Friday, October 26, 2007

Never Give Up Hope

No doubt in response to my recent Danny Arnold post, Sony/Columbia is going to release the second season of Barney Miller four years after the first (not very good) season came out.

The show was still finding itself in the second season -- including its various, never-quite-successful attempts to come up with a regular female character -- but it was a lot better than the first season, and it mostly abandoned the first season's attempts to focus on Barney's home life. Also the second season saw the arrival of the three writers who, along with Danny Arnold, would do the most to set the style of the series: Reinhold Weege (later created Night Court), Tom Reeder (prolific freelancer) and Tony Sheehan (executive-produced King of Queens and... er... Mr. Belvedere).

One problem the first season had was that it used a format Arnold clearly wasn't comfortable with, the videotaped studio-audience format that All in the Family had popularized. (The unsold pilot of Barney Miller was shot single-camera on film.) To succeed in that format you traditionally need hard jokes that can make a studio audience roar, and Barney Miller probably had fewer hard jokes than any sitcom ever: half the time the punchlines were barely even jokes at all, just wry little character-based lines. (Dietrich, who makes his first appearance this season in the first of the "Fish" backdoor pilots, was the king of this kind of line: he says things deadpan, leaving whoever he's talking with to wonder if he's joking or not.) The first season sometimes didn't know if it wanted to be Barney Miller or the kind of broader, louder show that a videotaped sitcom is expected to be. By the second season the staff was more comfortable doing their own kind of humor, though you can sometimes hear that the studio audience doesn't get it (which may be another reason why they ditched the audience a couple of years later).

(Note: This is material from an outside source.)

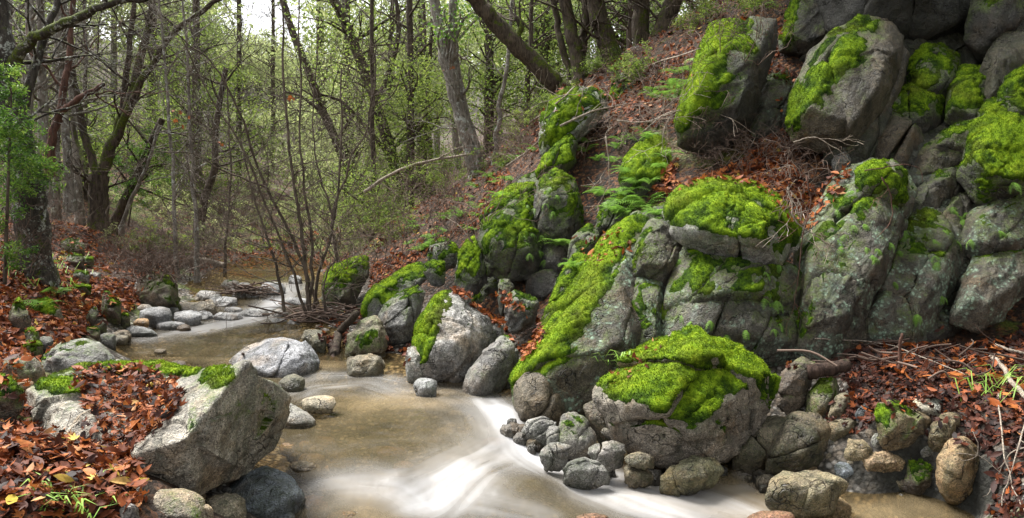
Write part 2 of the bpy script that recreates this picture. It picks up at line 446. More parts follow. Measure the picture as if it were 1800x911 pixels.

Now, the question is, when will Sony to put out the third season? 2025?

2 comments:

Anthony Strand said...

Yeah, that's great news. I was one of those people who didn't get the first season because it isn't that good, and I've been feeling guilty all this time. I'll get season two for sure.

John said...

What's more amazing is Arnold was able to make "Barney Miller" more cerebral (for want of a better term) at the same time Fred Silverman was arriving at ABC and giving the network its first-ever No. 1 ranking by basically dumbing-down the prime-time line-up, both in the sitcom and drama shows (Arnold was able to survive Fred's penchant for spin-offs, when he decided Abe Vigoda's character could carry a series on his own, but other than that Silverman seems to have allowed Danny to run the show his way).